Here are just some of the new elements:
— The 10 non-kickers on the kicking team will line up with one foot on the receiving team’s 40-yard line and cannot move until the ball hits the ground or a player in the landing zone or the end zone.
— There’s a “setup zone” — a 5-yard area from the 35- to the 30-yard line where at least nine receiving team players must line up, with some specific alignments: at least seven players will have a foot on the 35-yard line with alignment requirements (outside numbers, numbers to hashes, and inside hashes).
— Players in the setup zone cannot move until the kick has hit the ground or a player in the landing zone or the end zone.
— A maximum of two returners may line up in the landing zone and can move at any time before or during the kick.
— The landing zone is the area between the receiving team’s goal line and its 20-yard line. Kicks into the landing zone must be returned. Kicks short of the landing zone are treated as kicks out of bounds and the ball is placed on the 40-yard line.
— Touchbacks move from the 25-yard line to the 30-yard line.
— Onside kicks can only happen in the fourth quarter by a team that is trailing and the kicking team must declare it is doing an onside kick. The onside kick itself will look the way it has always looked.
Confused? Don’t worry, players and officials are still learning it all, too.
How the Eagles are adjusting
The new rules have forced teams to figure out which personnel they want on the field to block and, on the flip side, tackle; what kind of returner they want out there; if a touchback is better than a return; and, among other things, how to instruct their kicker on where to place the ball and how to get it there.
Britain Covey, the Eagles’ punt returner who will be in the mix for kickoff returner duties, seemed intrigued by the personnel permutations the new rules will lead to.
“It’s all going to depend on the body types they put out there,” Covey said. “You’re going to see some teams put out [defensive] ends and [defensive] linemen, and you’re going to see some teams put out corners and safeties. So part of it is matching the body types that are put out there.
“I’m excited for people to see. There’s a lot of variability that can happen. Hang time is irrelevant at this point, which is really unique compared to the rest of the kicking game. Placement is everything.”
Clay, who has been the Eagles’ special teams coordinator since 2021, said there’s an added emphasis during this process on player feedback. “That communication between myself and the players is essential for us to be successful in this,” he said.
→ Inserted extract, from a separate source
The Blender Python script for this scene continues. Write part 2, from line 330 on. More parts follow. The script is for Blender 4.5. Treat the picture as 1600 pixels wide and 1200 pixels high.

With five weeks until the Eagles head to Brazil for their Week 1 game vs. Green Bay, Clay said he wasn’t worried about getting enough of a sample size to figure out the best path forward.
The Eagles will get some live reps in against each other, but they also have three preseason games and a joint practice with New England to get some samples on tape to try to learn from.
Last week during a practice session that was open to the media, the Eagles focused on the timing of releasing during kickoff coverage.
“You get a guy who has been in the league five-six years, they’re waiting for the kicker to run past them,” Clay said. “Now they kind of have to wait to see if the ball hits the ground or once the returner catches the ball. It’s just different. The more times we can do it, the more comfortable we get, the better the get-off we get and that helps us in our kickoff coverage.”
‘Brand new for all of us’
Clay isn’t alone in wanting to see this all play out. NFL official Alex Kemp and his crew were at the NovaCare Complex on Tuesday going over some of the league’s rule changes, which included a session with reporters.
Kemp said he wants to see every kickoff scenario as quickly as possible during the preseason.
“This is going to be brand new for all of us,” he said. “What do they want us to look out for? They want us to bring information back to them that’s going to help us properly officiate this play. Because we’re not sure what all those answers are yet.
“I hope we see a hundred different scenarios on this kickoff so that we can officiate a lot of them right. Some of them we’ll get wrong because we won’t know what they’re looking for and that’s how we get clarification is to give real live examples because you can’t think of everything.”
Clay said he had questions he wanted answered, too, and that a lot of this was going to be an ongoing process that evolves with reps.
The Eagles, Clay said, have a good personnel balance with bigger corners, linebackers who can run, and defensive ends and linebackers who are athletic in space. As for kickoff returners, the Eagles have some options. Covey has fielded mock kicks alongside the likes of Isaiah Rodgers, John Ross, Quinyon Mitchell, Ainias Smith, and Will Shipley so far in camp.
“There’s no perfect build for what the best returner is going to be,” Clay said. “It could be a small guy. It could be a guy going downhill. That’s the beauty and the essence of special teams. With this new rule, it gives us the opportunity to be creative. It gives us an opportunity to bring back the play instead of just putting the ball down at the 25.”
Count Shipley, a rookie from Clemson with a lot of experience in the return game, among those excited about the new format.
“There’s going to be a lot more opportunities to go make big plays as a kick returner,” Shipley said. “The front line of the kickoff and the kickoff return, they’re a lot closer so there’s not as much contact. It’s almost like a full-field inside zone play for a running back. You’ve got to find the gap, you’ve got to hit it, be ready to move at any time, and if you get a one-on-one with the kicker, you’ve got to make him miss. You can’t let him tackle you.”
That last part might be the only thing that hasn’t changed.